7% of Americans suffer from acid reflux
Native Americans suffer from high rate of asthma
Some 17 million Americans suffer from social anxiety disorder
3 percent to 24 percent of Americans suffer from substance abuse disorders

The last example is especially revealing, since I'm sure that some fraction of substance abusers would claim that they "enjoy" rather than "suffer from" their substances of choice, if asked.

In contrast, there are only 852 instances of "Americans enjoy". [note: see correction below; ed.] By internet text count, at least, we as a nation "suffer from" things about 60 times more often than we "enjoy" them. The textual disproportion may be even worse, since many if not most of the "Americans enjoy" ghits are matches across a sentence or other punctuation boundary. Of course, there are also plenty of the type that Neal is talking about:

For the most part, we in American enjoy the blessings of religious liberty.
As American's enjoy an unprecedented era of prosperity ...
...those who fought for the freedoms all American's enjoy.
... the appliances that are central to the lifestyles American's enjoy

This search also informed me that many people are very confused about apostrophes, including some who ought to know better, like the Energy Association of Pennsylvania, and that Google's index (perhaps for that reason) just gives up and merges final s and final 's.

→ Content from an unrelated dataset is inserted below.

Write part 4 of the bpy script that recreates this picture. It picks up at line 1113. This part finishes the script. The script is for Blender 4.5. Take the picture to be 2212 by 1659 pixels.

In fact, Americans in my experience are a happy and optimistic bunch -- and with good reason -- so the disproportionate amount of American textual suffering is probably telling us something about language, not life.

[Update: Q_pheevr documents a previous discussion of "suffer from" as "negatively flavored have" in Pippi Longstocking, incidentally providing an example of a moral error in usage (check out the material associated with the underlined "usage" in the post).

Q also reports that:

"Canadians are a hell of a lot happier than Americans. Mark reports 52,000 ghits for "Americans suffer from" and only 852 for "Americans enjoy," giving an American suffering:enjoyment ratio of about 61:1. But I got 2,050 ghits for "Canadians suffer from" against 4,730 for "Canadians enjoy," for a Canadian ratio of about 10:23. By my calculations, this makes Americans about 140 times as unhappy as Canadians."

I haven't checked the numbers, but this certainly suggests an alarming enjoyment gap. ]

[Oops: the Language Log fact checking department ran the numbers again, and got 14,900 ghits for "Americans enjoy", as opposed to 51,300 for "Americans suffer from". This puts the suffering/enjoyment ratio at a mere 3.4/1. Checking the Canadian numbers, I get essentially the same numbers as Q did; so after the recount, Canadians are not quite 8 times more joyful. Still a significant gap in textual happiness -- but not such a spectacular one. Why the counts from Google are so unstable is a mystery: surely I didn't make a mistake! :-)

In any case, the Language Log subscription department will cheerfully refund your subscriptions fees in full, as usual, in case of less than full satisfaction.]